The Alberta government is opening two new “advisory offices” for temporary foreign workers in Edmonton and Calgary and creating two teams of four inspectors each to ensure foreign workers “are being treated fairly in their workplaces.”
However, the inspectors will give notice before showing up on a worksite — and critics say that defeats the purpose of an inspection. “All it does is it gives a heads-up to the employer to hide the bad stuff,” says Jason Foster, director of policy analysis for the Alberta Federation of Labour (AFL). “So they do, and the inspector doesn’t find anything — and then they go away, and nothing in the workplace changes.”
The government, however, says advance notice is needed so employers will have their workers accessible to interview and payroll information ready when inspectors show up. “If our guys just show up at a location to see the payroll, there’s a good chance the payroll might not even be at that site,” says Bart Johnson, a spokesperson for Alberta Employment, Immigration and Industry. “It might be on another worksite. Or there’s a good chance that the temporary foreign workers aren’t on shift that day.”
For years, labour and human rights advocates have raised concerns about Canada’s temporary foreign worker program. A November AFL report documents a host of problems Alberta foreign workers have experienced including unfair wages, substandard working conditions and inadequate housing.
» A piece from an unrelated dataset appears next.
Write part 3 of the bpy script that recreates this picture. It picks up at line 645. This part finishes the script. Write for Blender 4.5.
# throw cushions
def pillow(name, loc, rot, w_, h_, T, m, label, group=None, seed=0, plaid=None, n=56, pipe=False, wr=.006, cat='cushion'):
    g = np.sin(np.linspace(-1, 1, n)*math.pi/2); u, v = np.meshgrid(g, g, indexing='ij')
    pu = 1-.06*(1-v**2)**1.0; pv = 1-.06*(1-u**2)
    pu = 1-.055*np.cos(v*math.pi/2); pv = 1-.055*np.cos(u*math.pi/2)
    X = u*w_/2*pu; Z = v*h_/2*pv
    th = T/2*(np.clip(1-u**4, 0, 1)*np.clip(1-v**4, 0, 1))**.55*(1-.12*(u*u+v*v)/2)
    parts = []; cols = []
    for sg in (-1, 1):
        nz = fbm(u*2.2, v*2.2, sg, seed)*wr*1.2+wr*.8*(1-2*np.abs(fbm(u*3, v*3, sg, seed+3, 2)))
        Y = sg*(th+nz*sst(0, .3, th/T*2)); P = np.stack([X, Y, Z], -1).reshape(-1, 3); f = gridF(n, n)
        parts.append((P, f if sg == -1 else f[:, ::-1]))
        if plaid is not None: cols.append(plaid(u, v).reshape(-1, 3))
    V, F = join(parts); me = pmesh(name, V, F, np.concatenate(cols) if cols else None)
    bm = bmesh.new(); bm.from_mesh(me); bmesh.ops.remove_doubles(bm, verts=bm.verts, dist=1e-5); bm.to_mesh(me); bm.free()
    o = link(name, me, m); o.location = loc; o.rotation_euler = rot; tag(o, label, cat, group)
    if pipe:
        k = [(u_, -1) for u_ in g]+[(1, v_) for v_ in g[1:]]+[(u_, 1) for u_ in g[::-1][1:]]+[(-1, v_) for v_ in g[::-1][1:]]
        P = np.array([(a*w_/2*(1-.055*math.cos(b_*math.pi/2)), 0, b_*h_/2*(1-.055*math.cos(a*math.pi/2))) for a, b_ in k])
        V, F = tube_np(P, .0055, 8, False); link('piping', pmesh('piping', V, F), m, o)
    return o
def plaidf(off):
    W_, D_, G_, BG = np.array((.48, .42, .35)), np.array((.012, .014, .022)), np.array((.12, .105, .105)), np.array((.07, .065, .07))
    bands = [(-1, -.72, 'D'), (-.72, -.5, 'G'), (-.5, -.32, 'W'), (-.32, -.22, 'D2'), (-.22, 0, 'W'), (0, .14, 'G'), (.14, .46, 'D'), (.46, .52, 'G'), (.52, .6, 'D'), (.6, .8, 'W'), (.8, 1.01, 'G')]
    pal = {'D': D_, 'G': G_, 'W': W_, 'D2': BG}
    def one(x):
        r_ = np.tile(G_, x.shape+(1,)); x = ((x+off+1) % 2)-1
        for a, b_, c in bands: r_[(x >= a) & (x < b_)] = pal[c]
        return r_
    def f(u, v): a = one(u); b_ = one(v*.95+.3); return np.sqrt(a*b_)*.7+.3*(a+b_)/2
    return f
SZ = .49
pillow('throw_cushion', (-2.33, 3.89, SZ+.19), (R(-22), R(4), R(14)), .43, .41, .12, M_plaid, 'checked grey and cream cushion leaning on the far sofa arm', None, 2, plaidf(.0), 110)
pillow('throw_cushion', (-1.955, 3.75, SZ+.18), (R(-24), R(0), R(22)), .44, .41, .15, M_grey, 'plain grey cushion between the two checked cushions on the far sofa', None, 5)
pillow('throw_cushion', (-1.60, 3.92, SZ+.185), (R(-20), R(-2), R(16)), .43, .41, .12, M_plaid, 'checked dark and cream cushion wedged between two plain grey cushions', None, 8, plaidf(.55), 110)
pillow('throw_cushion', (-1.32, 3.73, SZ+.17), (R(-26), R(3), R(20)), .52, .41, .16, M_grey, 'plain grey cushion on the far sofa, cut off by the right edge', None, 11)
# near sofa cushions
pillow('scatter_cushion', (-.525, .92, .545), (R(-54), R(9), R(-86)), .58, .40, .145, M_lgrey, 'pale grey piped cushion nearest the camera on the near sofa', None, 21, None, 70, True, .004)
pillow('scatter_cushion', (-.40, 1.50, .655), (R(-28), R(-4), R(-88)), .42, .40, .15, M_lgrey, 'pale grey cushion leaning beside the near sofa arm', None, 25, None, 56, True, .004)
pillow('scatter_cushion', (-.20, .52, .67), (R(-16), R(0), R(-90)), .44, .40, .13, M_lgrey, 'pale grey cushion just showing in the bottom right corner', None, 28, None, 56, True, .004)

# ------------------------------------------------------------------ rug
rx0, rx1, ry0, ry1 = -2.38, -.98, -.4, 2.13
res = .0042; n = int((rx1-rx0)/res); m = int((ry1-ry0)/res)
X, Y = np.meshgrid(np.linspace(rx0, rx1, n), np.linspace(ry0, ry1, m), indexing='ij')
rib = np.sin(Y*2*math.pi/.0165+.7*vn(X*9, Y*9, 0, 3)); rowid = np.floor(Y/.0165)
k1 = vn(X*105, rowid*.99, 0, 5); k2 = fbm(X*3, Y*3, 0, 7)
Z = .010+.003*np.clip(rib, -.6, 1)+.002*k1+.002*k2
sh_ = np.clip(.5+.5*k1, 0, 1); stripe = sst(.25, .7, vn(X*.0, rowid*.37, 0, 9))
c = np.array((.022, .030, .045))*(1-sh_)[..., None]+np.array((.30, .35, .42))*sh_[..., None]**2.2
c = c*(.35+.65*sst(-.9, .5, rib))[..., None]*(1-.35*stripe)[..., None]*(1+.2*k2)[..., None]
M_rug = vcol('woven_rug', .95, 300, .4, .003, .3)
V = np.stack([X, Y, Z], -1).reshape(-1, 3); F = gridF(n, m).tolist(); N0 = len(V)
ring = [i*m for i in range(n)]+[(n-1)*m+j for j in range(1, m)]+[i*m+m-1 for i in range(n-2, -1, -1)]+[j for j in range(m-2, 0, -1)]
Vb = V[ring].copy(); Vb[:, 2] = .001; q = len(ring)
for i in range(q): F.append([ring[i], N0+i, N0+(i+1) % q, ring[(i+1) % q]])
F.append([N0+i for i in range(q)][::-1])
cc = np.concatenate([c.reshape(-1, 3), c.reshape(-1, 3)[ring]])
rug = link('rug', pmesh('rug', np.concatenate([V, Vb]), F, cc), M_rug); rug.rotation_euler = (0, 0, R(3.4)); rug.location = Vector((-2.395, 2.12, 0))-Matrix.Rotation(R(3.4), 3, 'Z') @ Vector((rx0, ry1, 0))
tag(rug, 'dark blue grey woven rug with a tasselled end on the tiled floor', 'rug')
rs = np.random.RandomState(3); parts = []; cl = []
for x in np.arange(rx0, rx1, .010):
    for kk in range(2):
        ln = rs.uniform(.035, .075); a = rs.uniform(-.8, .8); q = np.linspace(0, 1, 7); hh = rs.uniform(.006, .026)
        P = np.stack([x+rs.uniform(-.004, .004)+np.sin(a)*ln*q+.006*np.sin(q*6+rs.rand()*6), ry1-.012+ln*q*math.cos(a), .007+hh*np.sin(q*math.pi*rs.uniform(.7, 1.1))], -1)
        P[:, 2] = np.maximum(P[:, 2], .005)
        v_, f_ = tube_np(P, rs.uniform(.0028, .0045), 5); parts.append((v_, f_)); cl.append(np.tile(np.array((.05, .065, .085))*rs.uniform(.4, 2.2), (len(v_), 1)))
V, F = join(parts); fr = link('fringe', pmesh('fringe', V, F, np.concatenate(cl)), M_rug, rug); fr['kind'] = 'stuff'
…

Canada is “exploiting [foreign workers’] vulnerability and taking advantage of their precarious position,” says the report.
The federal Conservatives have introduced several changes that make it easier for employers to bring in foreign workers — especially in Alberta, which in 2006 had more than 22,000 temporary foreign workers, more than double the number the province had in 2003. Yet the program has no monitoring system in place to ensure workers are treated fairly. “[It] is a federal program, but we feel that there is a provincial responsibility in ensuring that temporary foreign workers… are treated the same as all other workers in Alberta,” says Johnson, adding that wages and employment standards are a provincial responsibility.